### What the task requires
Quote every line from the top of the listing down to and including the line that contains "R_ = math.radians".

### Provided entries
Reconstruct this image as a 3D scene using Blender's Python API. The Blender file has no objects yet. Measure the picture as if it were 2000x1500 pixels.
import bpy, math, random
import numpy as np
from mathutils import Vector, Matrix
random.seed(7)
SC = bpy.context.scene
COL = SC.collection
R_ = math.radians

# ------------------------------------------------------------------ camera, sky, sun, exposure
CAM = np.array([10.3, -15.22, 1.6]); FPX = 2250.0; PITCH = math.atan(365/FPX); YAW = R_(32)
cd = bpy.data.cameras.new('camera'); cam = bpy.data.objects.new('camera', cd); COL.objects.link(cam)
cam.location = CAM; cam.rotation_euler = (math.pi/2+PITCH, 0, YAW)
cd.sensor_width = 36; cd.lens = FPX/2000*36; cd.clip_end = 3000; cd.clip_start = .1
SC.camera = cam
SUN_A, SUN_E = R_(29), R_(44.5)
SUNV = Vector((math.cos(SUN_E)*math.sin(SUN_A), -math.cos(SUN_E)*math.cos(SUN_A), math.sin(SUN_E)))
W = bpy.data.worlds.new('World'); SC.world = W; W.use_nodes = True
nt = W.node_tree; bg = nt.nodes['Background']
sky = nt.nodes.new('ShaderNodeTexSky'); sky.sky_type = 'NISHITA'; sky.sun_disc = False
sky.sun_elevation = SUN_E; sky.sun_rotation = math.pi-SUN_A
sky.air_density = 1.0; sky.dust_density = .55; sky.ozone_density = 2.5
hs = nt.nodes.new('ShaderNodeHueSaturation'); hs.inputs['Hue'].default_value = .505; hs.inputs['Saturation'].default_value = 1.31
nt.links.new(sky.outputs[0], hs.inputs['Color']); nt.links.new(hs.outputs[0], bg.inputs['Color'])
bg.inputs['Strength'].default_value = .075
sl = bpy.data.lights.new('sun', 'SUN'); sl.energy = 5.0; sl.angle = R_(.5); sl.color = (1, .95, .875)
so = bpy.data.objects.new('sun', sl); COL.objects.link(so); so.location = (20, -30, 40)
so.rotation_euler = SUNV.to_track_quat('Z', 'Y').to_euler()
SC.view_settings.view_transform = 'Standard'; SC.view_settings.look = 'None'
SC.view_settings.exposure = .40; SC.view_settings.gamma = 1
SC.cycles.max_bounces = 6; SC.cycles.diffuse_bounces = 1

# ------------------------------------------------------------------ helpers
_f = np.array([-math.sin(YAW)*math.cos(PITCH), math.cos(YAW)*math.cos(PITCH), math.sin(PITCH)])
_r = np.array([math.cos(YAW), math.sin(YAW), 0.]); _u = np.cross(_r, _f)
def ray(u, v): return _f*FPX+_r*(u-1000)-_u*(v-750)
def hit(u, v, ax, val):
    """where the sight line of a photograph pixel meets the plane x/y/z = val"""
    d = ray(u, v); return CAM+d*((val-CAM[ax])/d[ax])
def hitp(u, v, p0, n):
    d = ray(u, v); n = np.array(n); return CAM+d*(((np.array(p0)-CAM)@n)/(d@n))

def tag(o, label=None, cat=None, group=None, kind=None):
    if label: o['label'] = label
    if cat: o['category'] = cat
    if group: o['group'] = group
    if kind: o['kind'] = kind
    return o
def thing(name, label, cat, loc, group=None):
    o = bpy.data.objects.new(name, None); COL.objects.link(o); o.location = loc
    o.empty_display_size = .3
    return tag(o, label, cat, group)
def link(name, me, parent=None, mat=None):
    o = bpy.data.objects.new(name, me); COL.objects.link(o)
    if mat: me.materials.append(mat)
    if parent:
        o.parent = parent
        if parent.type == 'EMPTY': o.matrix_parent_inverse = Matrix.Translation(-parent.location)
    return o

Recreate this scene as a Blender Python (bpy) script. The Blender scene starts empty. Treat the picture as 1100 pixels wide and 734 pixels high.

### Written solution
Reconstruct this image as a 3D scene using Blender's Python API. The Blender file has no objects yet. Measure the picture as if it were 2000x1500 pixels.
import bpy, math, random
import numpy as np
from mathutils import Vector, Matrix
random.seed(7)
SC = bpy.context.scene
COL = SC.collection
R_ = math.radians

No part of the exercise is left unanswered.